▶ Task instructions
Quote every line from the top of the listing down to and including the line that contains "bev=0.04).build('mattress', M['linen'], bed)".

#####

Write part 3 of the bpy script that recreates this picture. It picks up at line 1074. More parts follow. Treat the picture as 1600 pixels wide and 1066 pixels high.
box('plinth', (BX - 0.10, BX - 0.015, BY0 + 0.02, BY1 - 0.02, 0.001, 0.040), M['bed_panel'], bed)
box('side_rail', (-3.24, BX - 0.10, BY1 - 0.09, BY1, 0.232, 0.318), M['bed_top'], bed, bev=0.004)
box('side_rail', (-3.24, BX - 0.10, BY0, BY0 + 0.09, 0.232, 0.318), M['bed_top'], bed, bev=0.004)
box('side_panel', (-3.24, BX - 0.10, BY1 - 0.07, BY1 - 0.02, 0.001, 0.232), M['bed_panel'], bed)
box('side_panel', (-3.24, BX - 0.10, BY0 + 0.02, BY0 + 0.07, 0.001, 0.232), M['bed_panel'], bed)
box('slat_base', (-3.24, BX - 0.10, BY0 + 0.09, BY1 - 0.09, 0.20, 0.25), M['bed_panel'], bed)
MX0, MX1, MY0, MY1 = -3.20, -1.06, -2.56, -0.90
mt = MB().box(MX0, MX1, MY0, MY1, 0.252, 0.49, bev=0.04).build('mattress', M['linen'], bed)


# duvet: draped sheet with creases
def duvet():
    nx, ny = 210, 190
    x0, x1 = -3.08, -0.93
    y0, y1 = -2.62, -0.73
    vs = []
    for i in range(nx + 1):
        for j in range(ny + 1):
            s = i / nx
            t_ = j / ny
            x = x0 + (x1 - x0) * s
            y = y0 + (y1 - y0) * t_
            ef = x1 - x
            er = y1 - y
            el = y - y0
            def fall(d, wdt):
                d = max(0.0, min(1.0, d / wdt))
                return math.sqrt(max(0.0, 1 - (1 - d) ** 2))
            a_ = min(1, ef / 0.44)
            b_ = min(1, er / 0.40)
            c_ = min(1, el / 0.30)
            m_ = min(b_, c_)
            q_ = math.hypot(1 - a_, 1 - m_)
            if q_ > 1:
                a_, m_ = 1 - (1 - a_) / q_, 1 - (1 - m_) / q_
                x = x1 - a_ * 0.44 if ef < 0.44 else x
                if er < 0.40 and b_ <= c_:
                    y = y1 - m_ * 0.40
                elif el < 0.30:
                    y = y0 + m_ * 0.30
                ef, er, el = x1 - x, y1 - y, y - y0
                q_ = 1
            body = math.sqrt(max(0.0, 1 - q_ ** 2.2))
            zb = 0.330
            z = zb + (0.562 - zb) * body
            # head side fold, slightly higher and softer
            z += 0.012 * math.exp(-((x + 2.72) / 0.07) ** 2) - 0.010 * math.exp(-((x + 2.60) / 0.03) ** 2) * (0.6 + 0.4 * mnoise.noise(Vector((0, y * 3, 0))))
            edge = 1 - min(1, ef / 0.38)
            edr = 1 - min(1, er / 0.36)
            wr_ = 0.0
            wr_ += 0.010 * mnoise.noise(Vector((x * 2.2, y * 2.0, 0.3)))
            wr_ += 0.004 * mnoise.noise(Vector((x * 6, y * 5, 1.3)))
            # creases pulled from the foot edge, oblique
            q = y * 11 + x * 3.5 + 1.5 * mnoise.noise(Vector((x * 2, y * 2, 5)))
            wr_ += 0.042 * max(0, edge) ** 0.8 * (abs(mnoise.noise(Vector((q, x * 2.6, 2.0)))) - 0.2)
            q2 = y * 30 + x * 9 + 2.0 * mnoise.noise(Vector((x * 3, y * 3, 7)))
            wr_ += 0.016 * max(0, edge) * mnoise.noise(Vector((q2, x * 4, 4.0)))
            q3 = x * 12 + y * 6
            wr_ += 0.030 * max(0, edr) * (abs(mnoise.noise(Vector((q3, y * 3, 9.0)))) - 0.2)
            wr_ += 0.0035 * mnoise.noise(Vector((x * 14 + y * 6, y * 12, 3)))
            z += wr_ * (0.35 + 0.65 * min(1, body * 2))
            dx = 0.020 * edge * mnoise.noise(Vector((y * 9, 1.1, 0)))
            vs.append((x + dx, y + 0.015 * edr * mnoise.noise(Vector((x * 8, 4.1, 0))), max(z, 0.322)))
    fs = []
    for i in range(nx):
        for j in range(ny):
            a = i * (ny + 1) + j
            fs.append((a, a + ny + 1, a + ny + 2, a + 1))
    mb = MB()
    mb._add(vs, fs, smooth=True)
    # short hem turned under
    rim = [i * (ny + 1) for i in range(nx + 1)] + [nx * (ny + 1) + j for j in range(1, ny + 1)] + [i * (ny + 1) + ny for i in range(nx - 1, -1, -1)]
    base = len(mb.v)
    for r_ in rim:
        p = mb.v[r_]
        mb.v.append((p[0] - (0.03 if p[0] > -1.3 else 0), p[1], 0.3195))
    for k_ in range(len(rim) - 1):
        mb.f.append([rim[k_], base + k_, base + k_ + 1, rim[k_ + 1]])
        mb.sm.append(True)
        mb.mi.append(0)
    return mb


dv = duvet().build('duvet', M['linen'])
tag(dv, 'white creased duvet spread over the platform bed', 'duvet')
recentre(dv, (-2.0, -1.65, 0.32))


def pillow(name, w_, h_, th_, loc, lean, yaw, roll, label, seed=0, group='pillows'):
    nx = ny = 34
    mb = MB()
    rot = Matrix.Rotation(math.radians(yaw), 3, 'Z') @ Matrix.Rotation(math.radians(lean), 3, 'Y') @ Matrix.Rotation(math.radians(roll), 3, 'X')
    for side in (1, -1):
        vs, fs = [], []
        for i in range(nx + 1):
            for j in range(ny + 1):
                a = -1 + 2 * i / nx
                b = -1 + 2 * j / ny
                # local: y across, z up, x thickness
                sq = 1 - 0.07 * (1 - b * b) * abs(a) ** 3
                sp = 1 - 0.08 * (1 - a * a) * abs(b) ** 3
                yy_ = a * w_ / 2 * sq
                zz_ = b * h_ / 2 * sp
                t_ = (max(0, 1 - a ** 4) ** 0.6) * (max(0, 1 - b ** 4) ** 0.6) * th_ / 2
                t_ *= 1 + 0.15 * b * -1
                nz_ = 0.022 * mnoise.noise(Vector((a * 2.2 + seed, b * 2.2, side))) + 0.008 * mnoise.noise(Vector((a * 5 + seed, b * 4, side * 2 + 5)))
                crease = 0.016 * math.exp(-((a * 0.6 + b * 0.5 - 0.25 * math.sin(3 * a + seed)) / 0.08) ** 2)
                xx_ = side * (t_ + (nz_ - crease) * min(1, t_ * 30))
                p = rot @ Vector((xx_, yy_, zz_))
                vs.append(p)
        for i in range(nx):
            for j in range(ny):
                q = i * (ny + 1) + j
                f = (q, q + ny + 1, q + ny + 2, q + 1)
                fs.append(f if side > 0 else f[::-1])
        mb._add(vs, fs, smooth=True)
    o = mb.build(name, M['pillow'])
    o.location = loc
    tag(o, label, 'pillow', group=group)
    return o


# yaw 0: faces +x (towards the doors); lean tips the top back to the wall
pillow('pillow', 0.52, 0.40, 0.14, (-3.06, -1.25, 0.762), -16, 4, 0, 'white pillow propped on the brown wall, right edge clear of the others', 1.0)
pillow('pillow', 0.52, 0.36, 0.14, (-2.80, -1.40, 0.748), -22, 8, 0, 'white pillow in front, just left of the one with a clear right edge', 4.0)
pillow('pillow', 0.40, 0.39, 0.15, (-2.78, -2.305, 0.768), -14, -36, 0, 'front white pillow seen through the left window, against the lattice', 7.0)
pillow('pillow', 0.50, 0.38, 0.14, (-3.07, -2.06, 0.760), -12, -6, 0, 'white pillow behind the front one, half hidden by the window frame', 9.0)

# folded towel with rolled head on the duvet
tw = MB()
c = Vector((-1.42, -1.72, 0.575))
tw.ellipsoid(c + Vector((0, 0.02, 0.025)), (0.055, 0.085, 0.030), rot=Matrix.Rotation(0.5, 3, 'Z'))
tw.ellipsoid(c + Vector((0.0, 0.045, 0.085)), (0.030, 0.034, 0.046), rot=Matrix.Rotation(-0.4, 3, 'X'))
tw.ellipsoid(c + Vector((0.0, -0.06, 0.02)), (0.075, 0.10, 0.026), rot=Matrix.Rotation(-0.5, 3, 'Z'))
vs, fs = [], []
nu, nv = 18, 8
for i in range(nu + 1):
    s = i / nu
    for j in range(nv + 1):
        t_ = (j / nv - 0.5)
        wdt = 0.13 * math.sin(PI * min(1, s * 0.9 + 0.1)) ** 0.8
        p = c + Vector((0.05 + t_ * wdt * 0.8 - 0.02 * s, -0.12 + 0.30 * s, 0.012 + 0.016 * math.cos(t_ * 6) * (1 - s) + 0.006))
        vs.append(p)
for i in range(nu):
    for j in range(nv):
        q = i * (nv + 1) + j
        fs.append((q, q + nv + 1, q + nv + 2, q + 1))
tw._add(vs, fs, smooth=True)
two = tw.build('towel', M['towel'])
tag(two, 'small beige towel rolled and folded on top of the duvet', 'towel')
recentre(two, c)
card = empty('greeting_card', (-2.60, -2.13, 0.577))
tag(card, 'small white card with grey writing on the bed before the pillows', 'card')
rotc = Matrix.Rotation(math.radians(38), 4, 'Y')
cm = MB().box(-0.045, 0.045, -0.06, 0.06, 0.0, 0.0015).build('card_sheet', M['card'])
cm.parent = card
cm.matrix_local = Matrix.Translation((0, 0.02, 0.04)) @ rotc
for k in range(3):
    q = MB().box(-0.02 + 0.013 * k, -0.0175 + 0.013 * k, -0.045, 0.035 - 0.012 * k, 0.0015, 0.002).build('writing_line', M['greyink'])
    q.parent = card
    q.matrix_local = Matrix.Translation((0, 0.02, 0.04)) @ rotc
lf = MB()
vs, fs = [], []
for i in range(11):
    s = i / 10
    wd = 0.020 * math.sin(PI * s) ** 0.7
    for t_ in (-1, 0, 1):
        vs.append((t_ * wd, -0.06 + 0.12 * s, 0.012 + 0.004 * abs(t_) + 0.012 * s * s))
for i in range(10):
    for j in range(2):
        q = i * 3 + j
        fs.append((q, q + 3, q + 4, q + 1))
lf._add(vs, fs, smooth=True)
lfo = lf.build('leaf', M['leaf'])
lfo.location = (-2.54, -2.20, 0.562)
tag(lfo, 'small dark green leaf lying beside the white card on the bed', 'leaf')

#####

▶ Response below
Write part 3 of the bpy script that recreates this picture. It picks up at line 1074. More parts follow. Treat the picture as 1600 pixels wide and 1066 pixels high.
box('plinth', (BX - 0.10, BX - 0.015, BY0 + 0.02, BY1 - 0.02, 0.001, 0.040), M['bed_panel'], bed)
box('side_rail', (-3.24, BX - 0.10, BY1 - 0.09, BY1, 0.232, 0.318), M['bed_top'], bed, bev=0.004)
box('side_rail', (-3.24, BX - 0.10, BY0, BY0 + 0.09, 0.232, 0.318), M['bed_top'], bed, bev=0.004)
box('side_panel', (-3.24, BX - 0.10, BY1 - 0.07, BY1 - 0.02, 0.001, 0.232), M['bed_panel'], bed)
box('side_panel', (-3.24, BX - 0.10, BY0 + 0.02, BY0 + 0.07, 0.001, 0.232), M['bed_panel'], bed)
box('slat_base', (-3.24, BX - 0.10, BY0 + 0.09, BY1 - 0.09, 0.20, 0.25), M['bed_panel'], bed)
MX0, MX1, MY0, MY1 = -3.20, -1.06, -2.56, -0.90
mt = MB().box(MX0, MX1, MY0, MY1, 0.252, 0.49, bev=0.04).build('mattress', M['linen'], bed)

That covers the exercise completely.